Many different completion design strategies, both on surface and downhole, are used to obtain the best fracture network outcome; however, with complex geological features, different fracture designs, and fracture driven interactions (FDIs) effecting nearby wells, it is difficult to grasp a full understanding on completion design performance for each well. Validating completion designs and improving on the learnings found in each data set should be the foundation in developing each field. Capturing a data set with strong evidence of what works and what doesn't, can help the operator make better engineering decisions to make more efficient wells as well as help gauge the spacing between each well.

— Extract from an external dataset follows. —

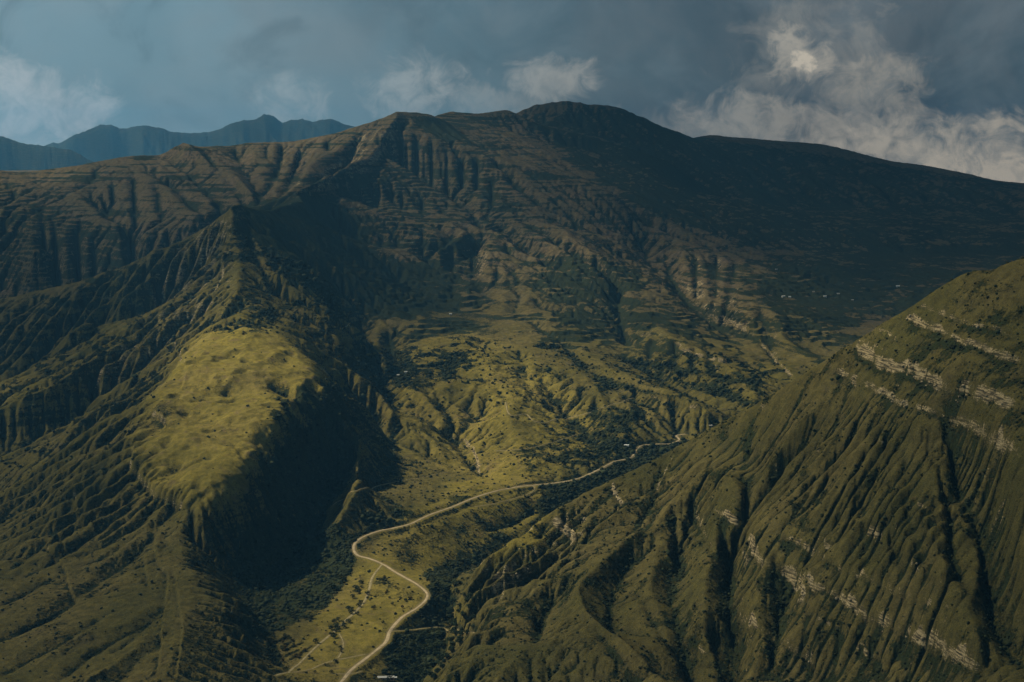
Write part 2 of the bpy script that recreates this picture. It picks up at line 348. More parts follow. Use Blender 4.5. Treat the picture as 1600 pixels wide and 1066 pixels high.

The focus of this paper will be on a few case studies in the Bakken which vividly show how infill wells greatly interfered with production output. A DFO deployed with a 0.6" OD, 23,000-foot-long carbon fiber rod to acquire DAS and DTS for post frac flow, completion, and interference evaluation. This paper will dive into the DFO measurements taken post frac to further explain what effects are seen on completion designs caused by interferences with infill wells; the learnings taken from the DFO post frac were applied to further escalate the understanding and awareness of how infill wells will preform on future pad sites.

A showcase of three separate data sets from the Bakken will identify how effective DFO technology can be in evaluating and making informed decisions on future frac completions. In this paper we will also show and discuss how important well spacing can be to the production on each well.